◆ Aim: Below are the records; copy each line in them that holds the word "stems".
# start of Input data
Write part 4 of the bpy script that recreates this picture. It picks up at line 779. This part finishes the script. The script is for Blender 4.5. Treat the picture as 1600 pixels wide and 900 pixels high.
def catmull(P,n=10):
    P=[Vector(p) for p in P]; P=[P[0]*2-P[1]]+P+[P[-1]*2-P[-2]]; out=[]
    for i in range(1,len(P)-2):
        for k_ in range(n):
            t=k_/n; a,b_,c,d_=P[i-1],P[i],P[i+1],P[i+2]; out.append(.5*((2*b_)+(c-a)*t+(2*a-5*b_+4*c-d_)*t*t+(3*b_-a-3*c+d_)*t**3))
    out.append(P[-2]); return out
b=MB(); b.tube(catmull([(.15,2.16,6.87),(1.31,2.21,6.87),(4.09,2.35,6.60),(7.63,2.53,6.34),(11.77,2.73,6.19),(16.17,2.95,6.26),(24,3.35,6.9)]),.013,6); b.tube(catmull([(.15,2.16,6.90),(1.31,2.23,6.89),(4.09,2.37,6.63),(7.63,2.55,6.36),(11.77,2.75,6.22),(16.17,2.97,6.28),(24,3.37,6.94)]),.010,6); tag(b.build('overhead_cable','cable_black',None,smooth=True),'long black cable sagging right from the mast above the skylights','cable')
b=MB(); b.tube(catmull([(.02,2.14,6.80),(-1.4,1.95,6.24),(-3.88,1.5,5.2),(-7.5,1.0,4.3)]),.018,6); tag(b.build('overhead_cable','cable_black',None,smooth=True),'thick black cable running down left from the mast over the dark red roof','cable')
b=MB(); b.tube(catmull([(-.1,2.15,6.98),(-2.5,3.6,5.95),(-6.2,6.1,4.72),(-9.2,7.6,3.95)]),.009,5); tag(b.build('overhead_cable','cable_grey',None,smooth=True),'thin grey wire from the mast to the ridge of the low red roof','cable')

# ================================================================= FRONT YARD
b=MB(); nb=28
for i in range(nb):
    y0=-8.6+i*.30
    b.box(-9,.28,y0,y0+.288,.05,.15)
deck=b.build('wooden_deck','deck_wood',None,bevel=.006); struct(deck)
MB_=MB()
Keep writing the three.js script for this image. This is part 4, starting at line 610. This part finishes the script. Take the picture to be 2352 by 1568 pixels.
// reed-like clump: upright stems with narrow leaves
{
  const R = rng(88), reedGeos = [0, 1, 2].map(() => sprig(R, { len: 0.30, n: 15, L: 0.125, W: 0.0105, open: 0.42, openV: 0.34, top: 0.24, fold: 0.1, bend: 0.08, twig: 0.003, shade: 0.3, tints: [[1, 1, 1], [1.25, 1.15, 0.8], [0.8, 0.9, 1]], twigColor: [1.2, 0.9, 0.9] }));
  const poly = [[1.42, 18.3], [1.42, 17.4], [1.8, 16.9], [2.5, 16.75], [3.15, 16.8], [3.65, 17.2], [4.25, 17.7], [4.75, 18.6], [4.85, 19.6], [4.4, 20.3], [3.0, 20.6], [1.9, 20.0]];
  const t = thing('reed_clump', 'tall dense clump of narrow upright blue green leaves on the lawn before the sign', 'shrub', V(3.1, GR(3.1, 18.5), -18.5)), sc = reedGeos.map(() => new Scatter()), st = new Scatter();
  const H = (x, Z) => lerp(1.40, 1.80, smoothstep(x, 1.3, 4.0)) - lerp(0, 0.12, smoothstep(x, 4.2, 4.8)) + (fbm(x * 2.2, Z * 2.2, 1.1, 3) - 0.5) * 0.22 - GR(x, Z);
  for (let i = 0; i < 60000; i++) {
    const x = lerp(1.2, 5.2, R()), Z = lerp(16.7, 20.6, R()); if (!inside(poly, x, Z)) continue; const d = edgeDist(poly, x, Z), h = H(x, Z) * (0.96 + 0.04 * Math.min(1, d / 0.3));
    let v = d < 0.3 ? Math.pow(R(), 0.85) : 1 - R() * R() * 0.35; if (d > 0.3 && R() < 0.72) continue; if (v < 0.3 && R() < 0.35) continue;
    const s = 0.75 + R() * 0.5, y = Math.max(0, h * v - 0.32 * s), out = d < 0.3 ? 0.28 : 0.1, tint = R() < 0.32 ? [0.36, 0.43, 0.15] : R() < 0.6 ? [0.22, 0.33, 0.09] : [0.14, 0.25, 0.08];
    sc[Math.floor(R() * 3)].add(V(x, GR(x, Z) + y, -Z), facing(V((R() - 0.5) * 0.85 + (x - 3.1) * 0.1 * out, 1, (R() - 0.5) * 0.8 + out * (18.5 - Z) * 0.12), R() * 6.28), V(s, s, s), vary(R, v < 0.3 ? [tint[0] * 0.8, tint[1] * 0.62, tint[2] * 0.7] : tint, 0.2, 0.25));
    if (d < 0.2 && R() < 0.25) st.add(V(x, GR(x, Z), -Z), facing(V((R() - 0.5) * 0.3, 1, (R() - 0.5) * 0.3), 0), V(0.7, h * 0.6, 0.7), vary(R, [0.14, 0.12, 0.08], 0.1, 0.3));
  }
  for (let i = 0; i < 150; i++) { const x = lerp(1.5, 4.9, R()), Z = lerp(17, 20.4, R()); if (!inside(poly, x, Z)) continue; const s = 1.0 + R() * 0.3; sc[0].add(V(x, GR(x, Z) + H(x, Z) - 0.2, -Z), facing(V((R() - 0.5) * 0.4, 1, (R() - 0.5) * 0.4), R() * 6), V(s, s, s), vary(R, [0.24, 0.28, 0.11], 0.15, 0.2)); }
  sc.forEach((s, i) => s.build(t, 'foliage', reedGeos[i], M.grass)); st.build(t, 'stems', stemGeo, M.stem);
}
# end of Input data
◆ Finished answer:
// reed-like clump: upright stems with narrow leaves
  sc.forEach((s, i) => s.build(t, 'foliage', reedGeos[i], M.grass)); st.build(t, 'stems', stemGeo, M.stem);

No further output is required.